Israeli Billionaire Funds Prize For Nice Professors

Israeli Billionaire Funds Prize For Nice Professors

When Israeli billionaire Moshe Yanai was a student at the Technion-Israel Institute of Technology in Haifa, Israel, he remembers life being "difficult and demanding." So the tech whiz is funding an incentive to make life a little better for Technion students by funding an incentive for professors to be nice.

Yanai donated 40 million shekels -- more than $10 million -- to establish the prize, which will last for 20 years, Israel National News reports. Professors will be chosen by students based on the excellence of their teaching and "good personal interaction with students." Prizes will be distributed in upwards of 100,000 shekel increments.

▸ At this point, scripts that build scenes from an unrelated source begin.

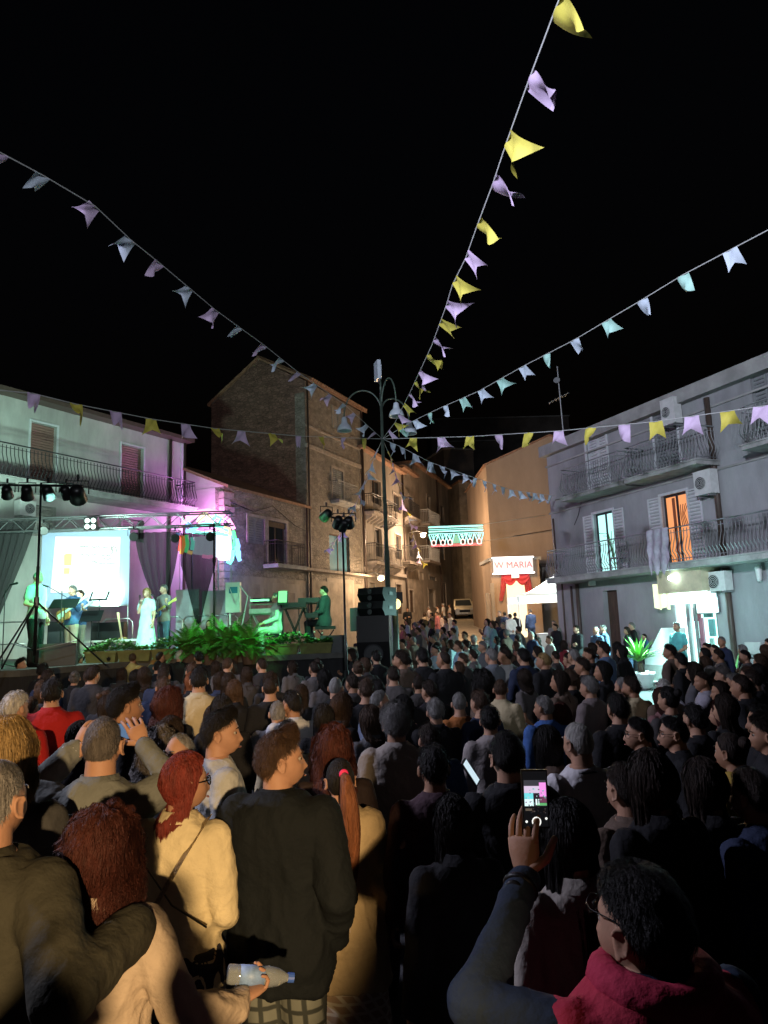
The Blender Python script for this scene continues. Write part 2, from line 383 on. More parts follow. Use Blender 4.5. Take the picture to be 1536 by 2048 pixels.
def win(fc, rt, o, frame_m, pane_m=None, inset=-.12, bars=2, name='window', shutters=None, open_=False, slats=False, label=None):
    a0, a1, z0, z1 = o; b = MB(); t = .06
    fc.box(b, a0, a0 + t, z0, z1, inset - .05, inset); fc.box(b, a1 - t, a1, z0, z1, inset - .05, inset)
    fc.box(b, a0 + t, a1 - t, z1 - t, z1, inset - .05, inset); fc.box(b, a0 + t, a1 - t, z0, z0 + t, inset - .05, inset)
    for k in range(1, bars):
        a = a0 + (a1 - a0) * k / bars; fc.box(b, a - .035, a + .035, z0 + t, z1 - t, inset - .045, inset + .005)
    w_ = b.build(name, frame_m, rt)
    if label: w_['label'] = label
    b = MB(); b.quad(fc.pt(a0 + t, z0 + t, inset - .03), fc.pt(a1 - t, z0 + t, inset - .03), fc.pt(a1 - t, z1 - t, inset - .03), fc.pt(a0 + t, z1 - t, inset - .03))
    b.build('pane', pane_m or M['pane'], w_)
    if shutters:
        hw = (a1 - a0) / 2
        for sd in (0, 1):
            b = MB()
            if open_: x0, x1 = (a0 - hw - .03, a0 - .03) if sd == 0 else (a1 + .03, a1 + hw + .03); o0, o1 = .012, .052
            else: x0, x1 = (a0 + .01, a0 + hw - .01) if sd == 0 else (a0 + hw + .01, a1 - .01); o0, o1 = -.09, -.05
            e = .05
            fc.box(b, x0, x0 + e, z0, z1, o0, o1); fc.box(b, x1 - e, x1, z0, z1, o0, o1)
            fc.box(b, x0 + e, x1 - e, z0, z0 + e, o0, o1); fc.box(b, x0 + e, x1 - e, z1 - e, z1, o0, o1)
            n = int((z1 - z0) / .11)
            for k in range(n):
                z = z0 + e + (z1 - z0 - 2 * e) * k / n
                b.obox(fc.pt(x0 + e, z, o0 + .004), fc.u * (x1 - x0 - 2 * e), fc.n * (o1 - o0 - .012) + Vector((0, 0, .035)), Vector((0, 0, .05)))
            b.build('shutter', shutters, w_)
    return w_
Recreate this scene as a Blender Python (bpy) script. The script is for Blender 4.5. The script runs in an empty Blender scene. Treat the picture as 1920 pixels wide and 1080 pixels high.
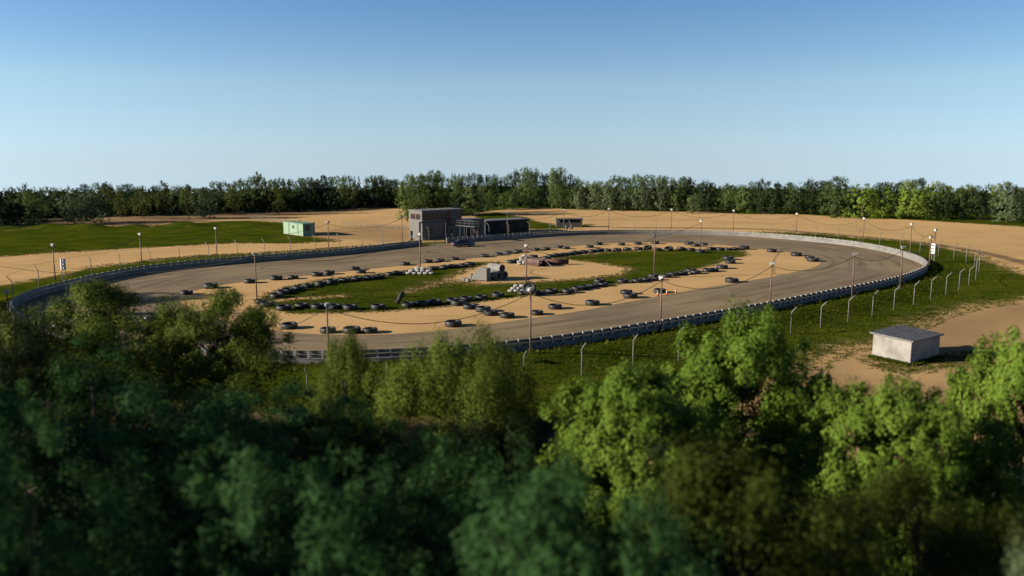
import bpy, math, random
import numpy as np
from mathutils import Vector, Matrix

random.seed(7)
rng = np.random.default_rng(11)
S = bpy.context.scene
COL = S.collection
PI = math.pi

# ------------------------------------------------------------------ camera geometry (photo measured at 1920x1080)
FPX, PITCH, CAMZ = 1507.0, math.radians(9.05), 16.0
cp, sp = math.cos(PITCH), math.sin(PITCH)

def ray(px, py):
    a, b = (px - 960) / FPX, (540 - py) / FPX
    return a, cp + b * sp, -sp + b * cp

def plane(px, py, z=0.0):
    dx, dy, dz = ray(px, py)
    t = (z - CAMZ) / dz
    return dx * t, dy * t

def zat(px, py, Y):
    dx, dy, dz = ray(px, py)
    return CAMZ + dz * Y / dy

def xat(px, Y, z=0.0):
    # x of the ray through column px at ground depth Y and height z
    k = (Y * cp - (z - CAMZ) * sp)
    return (px - 960) / FPX * k

# ------------------------------------------------------------------ tidy helpers
def tag(o, label=None, cat=None, group=None, kind=None):
    if label: o['label'] = label
    if cat: o['category'] = cat
    if group: o['group'] = group
    if kind: o['kind'] = kind
    return o

def empty(name, loc=(0, 0, 0), rz=0.0):
    o = bpy.data.objects.new(name, None)
    o.empty_display_size = 0.2
    COL.objects.link(o)
    o.location = loc
    o.rotation_euler = (0, 0, rz)
    return o

def thing(name, label, cat, loc=(0, 0, 0), rz=0.0, group=None):
    return tag(empty(name, loc, rz), label, cat, group)

def copy_tree(o, parent=None):
    c = o.copy()
    COL.objects.link(c)
    c.parent = parent
    for ch in list(o.children):
        copy_tree(ch, c)
    return c

ONES = ['', 'first', 'second', 'third', 'fourth', 'fifth', 'sixth', 'seventh', 'eighth', 'ninth', 'tenth', 'eleventh', 'twelfth',
        'thirteenth', 'fourteenth', 'fifteenth', 'sixteenth', 'seventeenth', 'eighteenth', 'nineteenth']
TENS = {2: ('twenty', 'twentieth'), 3: ('thirty', 'thirtieth'), 4: ('forty', 'fortieth'), 5: ('fifty', 'fiftieth')}
def nth(n):
    if n < 20: return ONES[n]
    t, u = divmod(n, 10)
    return TENS[t][1] if u == 0 else TENS[t][0] + '-' + ONES[u]

class MB:
    def __init__(self):
        self.v, self.f, self.m = [], [], []
    def add(self, vs, fs, mi=0):
        o = len(self.v)
        self.v += [tuple(p) for p in vs]
        self.f += [tuple(i + o for i in q) for q in fs]
        self.m += [mi] * len(fs)
        return self
    def box(self, x0, x1, y0, y1, z0, z1, mi=0, bev=0.0):
        if bev <= 0:
            vs = [(x, y, z) for z in (z0, z1) for y in (y0, y1) for x in (x0, x1)]
            fs = [(0, 2, 3, 1), (4, 5, 7, 6), (0, 1, 5, 4), (1, 3, 7, 5), (3, 2, 6, 7), (2, 0, 4, 6)]
            return self.add(vs, fs, mi)
        b = bev
        ring = lambda z, i: [(x0 + i, y0 + i + b, z), (x0 + i + b, y0 + i, z), (x1 - i - b, y0 + i, z), (x1 - i, y0 + i + b, z),
                             (x1 - i, y1 - i - b, z), (x1 - i - b, y1 - i, z), (x0 + i + b, y1 - i, z), (x0 + i, y1 - i - b, z)]
        vs = ring(z0, b) + ring(z0 + b, 0) + ring(z1 - b, 0) + ring(z1, b)
        fs = [tuple(range(7, -1, -1)), tuple(range(24, 32))]
        for k in range(3):
            for i in range(8):
                j = (i + 1) % 8
                fs.append((k * 8 + i, k * 8 + j, k * 8 + 8 + j, k * 8 + 8 + i))
        return self.add(vs, fs, mi)
    def obox(self, c, ax, ay, az, mi=0):
        c, ax, ay, az = Vector(c), Vector(ax), Vector(ay), Vector(az)
        vs = [c + ax * i + ay * j + az * k for k in (-1, 1) for j in (-1, 1) for i in (-1, 1)]
        fs = [(0, 2, 3, 1), (4, 5, 7, 6), (0, 1, 5, 4), (1, 3, 7, 5), (3, 2, 6, 7), (2, 0, 4, 6)]
        return self.add(vs, fs, mi)
    def tube(self, pts, r, n=8, mi=0, caps=True):
        pts = [Vector(p) for p in pts]
        rs = r if isinstance(r, (list, tuple)) else [r] * len(pts)
        vs, fs = [], []
        a = None
        for i, p in enumerate(pts):
            t = (pts[min(i + 1, len(pts) - 1)] - pts[max(i - 1, 0)]).normalized()
            if a is None:
                a = t.cross(Vector((0, 0, 1)))
                if a.length < 1e-3: a = Vector((1, 0, 0))
            a = (a - t * a.dot(t)).normalized()
            b = t.cross(a).normalized()
            for k in range(n):
                w = 2 * PI * k / n
                vs.append(p + (a * math.cos(w) + b * math.sin(w)) * rs[i])
        for i in range(len(pts) - 1):
            for k in range(n):
                j = (k + 1) % n
                fs.append((i * n + k, i * n + j, (i + 1) * n + j, (i + 1) * n + k))
        if caps:
            fs.append(tuple(range(n - 1, -1, -1)))
            fs.append(tuple(range((len(pts) - 1) * n, len(pts) * n)))
        return self.add(vs, fs, mi)
    def revolve(self, prof, n=32, mi=0, closed=True, axis='z'):
        m = len(prof)
        vs, fs = [], []
        for k in range(n):
            w = 2 * PI * k / n
            for (r, z) in prof:
                if axis == 'z': vs.append((r * math.cos(w), r * math.sin(w), z))
                else: vs.append((z, r * math.cos(w), r * math.sin(w)))
        for k in range(n):
            k2 = (k + 1) % n
            for i in range(m if closed else m - 1):
                i2 = (i + 1) % m
                fs.append((k * m + i, k2 * m + i, k2 * m + i2, k * m + i2))
        return self.add(vs, fs, mi)
    def xform(self, M):
        self.v = [tuple(M @ Vector(p)) for p in self.v]
        return self
    def build(self, name, mat, parent=None, smooth=False, loc=None):
        me = bpy.data.meshes.new(name)
        me.from_pydata(self.v, [], self.f)
        mats = mat if isinstance(mat, (list, tuple)) else [mat]
        for x in mats: me.materials.append(x)
        if len(mats) > 1: me.polygons.foreach_set('material_index', self.m)
        if smooth: me.polygons.foreach_set('use_smooth', [True] * len(me.polygons))
        me.update()
        o = bpy.data.objects.new(name, me)
        COL.objects.link(o)
        if parent: o.parent = parent
        if loc: o.location = loc
        return o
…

Yanai explained to the Chronicle of Higher Education his motivation for starting the prize:

"The Technion gave me my entry ticket to the world of computers, and I owe it much of my success, but my time there was one of suffering," he said. "My personal experience in the Technion was not because I had difficulties learning but because of my treatment by professors."

Yanai also said he wanted to "change the atmosphere" of the school and make it so less focus was on paper publication.

According to IBM, Yanai is "One of the most influential contributors in the history of the data-storage industry. His 30 years of technical expertise and design innovation are legendary."